While trying to replace window weather stripping, my husband and I discovered that some windows pealed off easily in long strips and others wouldn’t peel at all. Worse, they were gummy and awful requiring paint thinner, scraping, and scrubbing. Speculating that we must have switched brands mid application a few years ago, we vowed never to use a cheap alternative again even if it meant having to drive across six counties to get “the real thing.” Now I have no idea what the top brand seal and peel is, probably Seal and Peel, but I know we will ask before buying more. And we will gladly pay a higher price!

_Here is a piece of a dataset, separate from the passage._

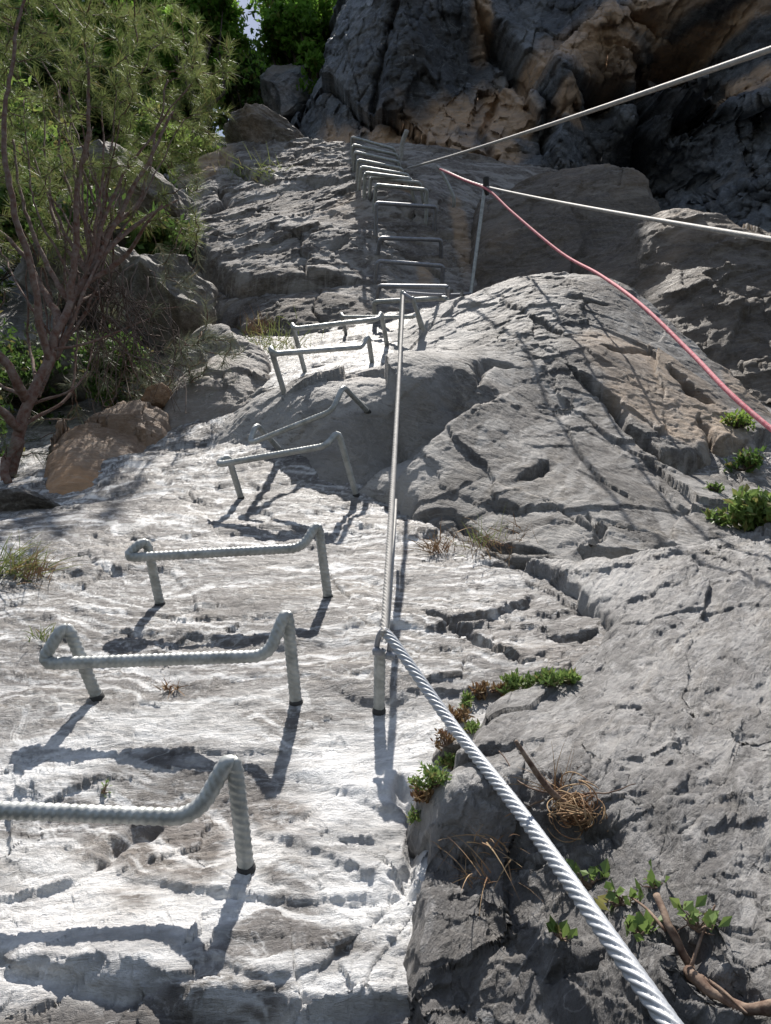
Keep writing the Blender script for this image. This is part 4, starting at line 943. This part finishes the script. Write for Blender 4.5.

Do your products and services have an edge? It can be anywhere along the life cycle of the product, not just the purchase price. From instructions for proper installation to final disposal, what advantage do you offer? Or back up even farther. What problem is the customer trying to solve by using your product? Where do you provide value that the competition doesn’t?
If you have an edge, do your customers appreciate it? Does it matter to them? These are important questions. You may be different but not in a way that matters to your customer. Maybe your caulking material remains clear while others get cloudy. But maybe most customers only use the caulking in the winter when it is dark and cold and no one is standing outside and noticing discolored weather caulking. A competitive edge is not an edge unless your customers care about it!
Assuming you have an edge valuable to your potential customers, do they know it? Do they know that it is going to take them 30 seconds to peel your weather stripping and hours to remove the other guy’s? And do they associate your brand with that advantage?
If you are not a major brand with a major edge, you are a Brand X and probably compete primarily on price. Worse, you are tainted by the bad experiences that buyers have had with other Brand X products, even those totally unrelated to yours. After suffering gummy weather strips, blistering paint, and drooping hinges, a buyer may insist upon top brand products for every future do-it-yourself home improvement need. Your Brand X hammer, though of excellent quality and with a great price tag, may sink with the whole ship. One bad apple can spoil things for all the Brand X products.
But that doesn’t have to be the case! If you look at the bigger picture, you can identify ways to protect yourself from being dragged down by inferior products in your industry. Things like product guarantees, alliances, and seals of approval, among others, should be explored but only with a deep understanding of your customers’ problems and how they make buying decisions.
Constantly cutting prices is not the answer; understanding and meeting customer needs is!